The pound has been given a welcome boost above the euro since news broke earlier this week that Theresa May would be installed as British Prime Minister.
The British Pound to euro rate (GBP/EUR) rose to a best conversion of 1.21220 to cap what some analysts are calling a ‘remarkable corrective recovery’ from lows of 1.1583 last week. The EUR/GBP closed on Thursday at 83p.
While Sterling may be on track to sustain significant gains this week, most analysts agree that it may fall again next week ahead of a key meeting of the Bank of England.
EUR/GBP last month
‘Currency volatility the immediate concern’

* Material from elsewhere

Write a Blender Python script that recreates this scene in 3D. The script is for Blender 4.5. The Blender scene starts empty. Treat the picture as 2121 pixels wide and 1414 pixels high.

The Minister for Agriculture Michael Creed said the most immediate concerns for exporters centre on euro-sterling exchange rates.
However, in the Dail this week he said that it should be noted that the fall in the value of sterling against the euro, while significant, is not unprecedented.
Nevertheless, he warned a sustained period of currency volatility could be of concern.
In that regard, he said the Central Bank of Ireland has pre-established contingency plans to deal with market volatility surrounding the referendum result.
Impact
The decision of the UK to leave the European Union creates considerable challenges for the agrifood sector.
The UK is by far our largest trading partner. Last year we exported almost €5.1 billion worth of agricultural products.
This included more than €1.1 billion in beef products and almost €970 million in dairy products. Ireland is also the United Kingdom’s largest destination for its food exports which were worth €3.8 billion last year.
Currently, this bilateral trade takes place on the basis of harmonised EU rules on animal and public health and labelling, without complex certification, quota limits or customs duties and tariffs.
Furthermore, it is underpinned by the vital support of the CAP budget, to which the United Kingdom is a significant net contributor.